X. Play-forms in art


Wherever there is a catch-word ending in -ism we are hot on the tracks of a play-community.

Huizinga has already established an indissoluble bond between play and poetry. Now he recognizes that "the same is true, and in even higher degree, of the bond between play and music"
However, when he turns away from "poetry, music and dancing to the plastic arts" he "finds the connections with play becoming less obvious". But here Huizinga is in the past. He cites the examples of the "architect, the sculptor, the painter, draughtsman, ceramist, and decorative artist" who in spite of her/his "creative impulse" is ruled by the discipline, "always subjected to the skill and proficiency of the forming hand".
On the other hand, if one turns away from the "making of works of art to the manner in which they are received in the social milieu", then the picture changes completely. It is this social reception, the struggle of the new "-ism" against the old "-ism", which characterises the play.
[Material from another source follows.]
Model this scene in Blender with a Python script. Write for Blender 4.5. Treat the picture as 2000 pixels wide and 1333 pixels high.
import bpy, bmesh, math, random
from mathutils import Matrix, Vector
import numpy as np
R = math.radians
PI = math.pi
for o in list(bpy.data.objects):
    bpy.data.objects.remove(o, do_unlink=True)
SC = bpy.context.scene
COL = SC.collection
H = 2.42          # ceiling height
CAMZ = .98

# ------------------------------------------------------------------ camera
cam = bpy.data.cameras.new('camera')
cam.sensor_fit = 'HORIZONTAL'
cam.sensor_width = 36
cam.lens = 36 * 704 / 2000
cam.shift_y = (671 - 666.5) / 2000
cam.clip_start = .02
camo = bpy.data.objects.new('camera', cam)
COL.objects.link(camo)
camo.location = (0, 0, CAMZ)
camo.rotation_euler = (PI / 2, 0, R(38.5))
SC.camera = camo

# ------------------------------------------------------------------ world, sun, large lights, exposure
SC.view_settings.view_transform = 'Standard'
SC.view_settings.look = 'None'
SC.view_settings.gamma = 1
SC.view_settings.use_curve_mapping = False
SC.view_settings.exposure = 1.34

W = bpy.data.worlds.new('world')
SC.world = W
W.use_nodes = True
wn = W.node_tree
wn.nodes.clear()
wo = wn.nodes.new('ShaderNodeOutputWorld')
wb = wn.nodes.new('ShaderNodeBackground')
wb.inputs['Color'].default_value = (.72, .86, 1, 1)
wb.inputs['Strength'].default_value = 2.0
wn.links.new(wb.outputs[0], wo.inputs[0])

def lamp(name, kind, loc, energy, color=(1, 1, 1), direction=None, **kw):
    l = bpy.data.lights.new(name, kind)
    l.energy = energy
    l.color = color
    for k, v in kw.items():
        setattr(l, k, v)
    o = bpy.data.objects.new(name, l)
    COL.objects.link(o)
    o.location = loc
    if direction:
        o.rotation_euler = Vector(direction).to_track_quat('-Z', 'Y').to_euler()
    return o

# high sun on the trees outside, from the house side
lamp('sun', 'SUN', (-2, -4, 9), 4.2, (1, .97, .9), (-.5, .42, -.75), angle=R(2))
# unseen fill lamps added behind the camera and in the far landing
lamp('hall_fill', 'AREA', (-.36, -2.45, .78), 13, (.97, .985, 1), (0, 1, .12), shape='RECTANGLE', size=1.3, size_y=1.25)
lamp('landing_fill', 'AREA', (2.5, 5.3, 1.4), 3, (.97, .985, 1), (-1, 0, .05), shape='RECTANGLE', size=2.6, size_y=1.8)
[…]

XI. Western civilization sub specie ludi



We have to conclude, therefore, that civilization is, in its earliest phases, played.
It does not come from play like a baby detaching itself from the womb:
it arises in and as play, and never leaves it.

XII. Play-element in contemporary civilization


In American politics it is even more evident. Long before the two-party system had reduced itself to two gigantic teams whose political differences were hardly discernible to an outsider, electioneering in America had developed into a kind of national sport.